Feel the Noise

Robots working everywhere from warehouses and operating rooms to homes have to be able to feel their way around to do much of anything that is really useful. Just imagine how much difficulty you would have in your daily life without the sense of touch. However, giving robots a human-like sense of touch is deceptively challenging. As such, there is no one-size-fits-all solution that works well for every task.

One of the most accurate touch sensing systems available today is GelSight. These sensors use cameras to monitor the interior structure of a flexible material. As the material is deformed through contact with other objects, precise tactile information can be inferred. This approach works exceptionally well for most use cases, but when it comes to agriculture, it often falls flat. All of the branches and leaves occlude the sensor, limiting its accuracy.

Traditional pressure sensors may work better in these cases, but for sufficient resolution, the entire surface area of a robot may need to be covered with them, which would be prohibitively expensive. For this reason, a team at Carnegie Mellon University developed another way for robots to feel their way around cluttered environments. Their system, called SonicBoom, is not fooled by a tangle of branches and leaves, and it does not not require a dense array of expensive sensors.

SonicBoom uses contact microphones embedded in a robot arm to detect sound waves that travel through the structure when it touches something. When the arm makes contact with a branch or other object, the sound propagates through the arm until it reaches the microphones. By analyzing differences in the timing and characteristics of the sound arriving at each microphone, the system can determine the location of the contact with centimeter-level precision.

Unlike camera-based sensors that sit on the exterior of the robot and can be easily damaged or blocked, SonicBoom’s microphones are embedded deeper in the structure, making them more robust and better suited for tough, outdoor conditions. And because only a handful of microphones are needed, rather than dozens or hundreds of pressure sensors, the system is also more affordable and easier to scale.

To train SonicBoom, the researchers collected over 18,000 samples of the robot being tapped with a wooden rod, creating a comprehensive dataset that links specific sound patterns to exact points of contact.
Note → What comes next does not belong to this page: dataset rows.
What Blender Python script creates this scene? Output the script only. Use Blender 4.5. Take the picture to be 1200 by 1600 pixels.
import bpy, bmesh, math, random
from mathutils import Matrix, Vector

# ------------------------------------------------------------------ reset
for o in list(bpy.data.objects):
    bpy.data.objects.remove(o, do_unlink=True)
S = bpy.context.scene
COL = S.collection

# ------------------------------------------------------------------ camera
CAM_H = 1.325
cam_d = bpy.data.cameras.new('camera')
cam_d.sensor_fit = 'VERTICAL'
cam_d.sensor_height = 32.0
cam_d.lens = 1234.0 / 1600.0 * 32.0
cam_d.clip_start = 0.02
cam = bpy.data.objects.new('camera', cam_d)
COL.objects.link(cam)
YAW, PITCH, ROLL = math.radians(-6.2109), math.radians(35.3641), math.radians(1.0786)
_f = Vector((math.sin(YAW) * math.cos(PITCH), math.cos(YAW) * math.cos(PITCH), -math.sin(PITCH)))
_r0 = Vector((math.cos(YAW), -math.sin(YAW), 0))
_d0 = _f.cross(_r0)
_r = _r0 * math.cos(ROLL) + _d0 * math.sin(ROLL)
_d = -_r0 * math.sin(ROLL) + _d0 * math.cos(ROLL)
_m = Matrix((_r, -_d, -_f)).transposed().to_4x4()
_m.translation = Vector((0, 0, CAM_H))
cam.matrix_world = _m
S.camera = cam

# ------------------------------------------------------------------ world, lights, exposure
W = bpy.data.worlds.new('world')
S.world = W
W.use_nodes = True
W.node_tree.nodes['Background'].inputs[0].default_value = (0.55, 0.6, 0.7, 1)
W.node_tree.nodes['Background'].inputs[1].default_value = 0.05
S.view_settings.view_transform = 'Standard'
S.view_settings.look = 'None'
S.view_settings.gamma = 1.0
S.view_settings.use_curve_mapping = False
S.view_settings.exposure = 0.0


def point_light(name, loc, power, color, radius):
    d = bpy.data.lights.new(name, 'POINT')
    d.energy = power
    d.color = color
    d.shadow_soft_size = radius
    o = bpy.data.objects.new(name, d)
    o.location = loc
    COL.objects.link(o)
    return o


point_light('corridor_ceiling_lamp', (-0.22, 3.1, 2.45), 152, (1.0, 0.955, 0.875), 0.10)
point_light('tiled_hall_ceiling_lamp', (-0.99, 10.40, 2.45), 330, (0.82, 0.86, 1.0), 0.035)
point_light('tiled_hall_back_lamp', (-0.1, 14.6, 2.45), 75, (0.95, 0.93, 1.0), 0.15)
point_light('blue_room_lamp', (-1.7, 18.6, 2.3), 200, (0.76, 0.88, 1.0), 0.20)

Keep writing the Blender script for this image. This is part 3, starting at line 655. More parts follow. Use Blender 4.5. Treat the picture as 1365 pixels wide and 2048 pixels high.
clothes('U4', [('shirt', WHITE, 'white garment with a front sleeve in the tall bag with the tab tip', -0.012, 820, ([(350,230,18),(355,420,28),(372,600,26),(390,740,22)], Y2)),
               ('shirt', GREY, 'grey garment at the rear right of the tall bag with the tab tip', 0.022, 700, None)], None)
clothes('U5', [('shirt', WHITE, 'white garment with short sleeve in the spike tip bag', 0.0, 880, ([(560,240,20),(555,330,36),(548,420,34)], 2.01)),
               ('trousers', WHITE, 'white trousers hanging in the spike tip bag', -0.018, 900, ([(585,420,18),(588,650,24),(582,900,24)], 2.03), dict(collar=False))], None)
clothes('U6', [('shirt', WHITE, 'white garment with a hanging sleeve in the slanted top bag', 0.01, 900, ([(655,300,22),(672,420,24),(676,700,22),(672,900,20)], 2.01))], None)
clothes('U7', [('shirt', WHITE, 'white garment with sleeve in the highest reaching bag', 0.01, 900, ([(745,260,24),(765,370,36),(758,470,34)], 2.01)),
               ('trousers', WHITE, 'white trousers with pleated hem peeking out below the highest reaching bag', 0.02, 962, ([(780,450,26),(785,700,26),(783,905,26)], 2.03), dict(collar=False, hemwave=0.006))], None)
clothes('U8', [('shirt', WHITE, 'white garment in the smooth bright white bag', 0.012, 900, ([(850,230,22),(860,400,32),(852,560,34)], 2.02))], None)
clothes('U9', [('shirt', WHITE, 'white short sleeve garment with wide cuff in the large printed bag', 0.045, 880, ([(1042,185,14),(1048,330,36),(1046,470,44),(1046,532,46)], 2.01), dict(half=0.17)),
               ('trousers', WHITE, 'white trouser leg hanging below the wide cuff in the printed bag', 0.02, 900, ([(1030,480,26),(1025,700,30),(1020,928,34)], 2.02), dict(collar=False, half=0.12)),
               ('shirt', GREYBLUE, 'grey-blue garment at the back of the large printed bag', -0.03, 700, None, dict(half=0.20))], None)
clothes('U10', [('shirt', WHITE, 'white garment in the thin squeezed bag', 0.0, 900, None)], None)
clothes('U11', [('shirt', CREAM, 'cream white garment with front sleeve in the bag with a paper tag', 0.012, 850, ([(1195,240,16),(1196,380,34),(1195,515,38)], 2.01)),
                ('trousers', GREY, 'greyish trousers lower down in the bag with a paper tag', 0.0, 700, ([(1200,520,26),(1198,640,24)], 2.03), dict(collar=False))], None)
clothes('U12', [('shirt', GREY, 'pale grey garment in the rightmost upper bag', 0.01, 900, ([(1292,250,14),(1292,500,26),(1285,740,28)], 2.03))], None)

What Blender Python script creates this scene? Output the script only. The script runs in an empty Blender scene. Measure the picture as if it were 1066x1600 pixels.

The resulting system can detect contact points with a remarkably low error rate of 0.43 centimeters, and even performs well on unfamiliar materials like plastic or aluminum, with just a 2.22 cm average error.

The team is now working on extending SonicBoom’s capabilities so the robot can identify the type of object it touches, whether it is a leaf, a branch, a tree trunk, or otherwise. This could help agricultural robots make smarter decisions in the field, like whether to push through a plant or reroute to avoid damaging it.

While SonicBoom has yet to be tested in real-world farming scenarios, its success in lab settings suggests that it has a promising future. As robots become more heavily used for challenging tasks like agriculture, SonicBoom may help them navigate the world by feel, just like we do.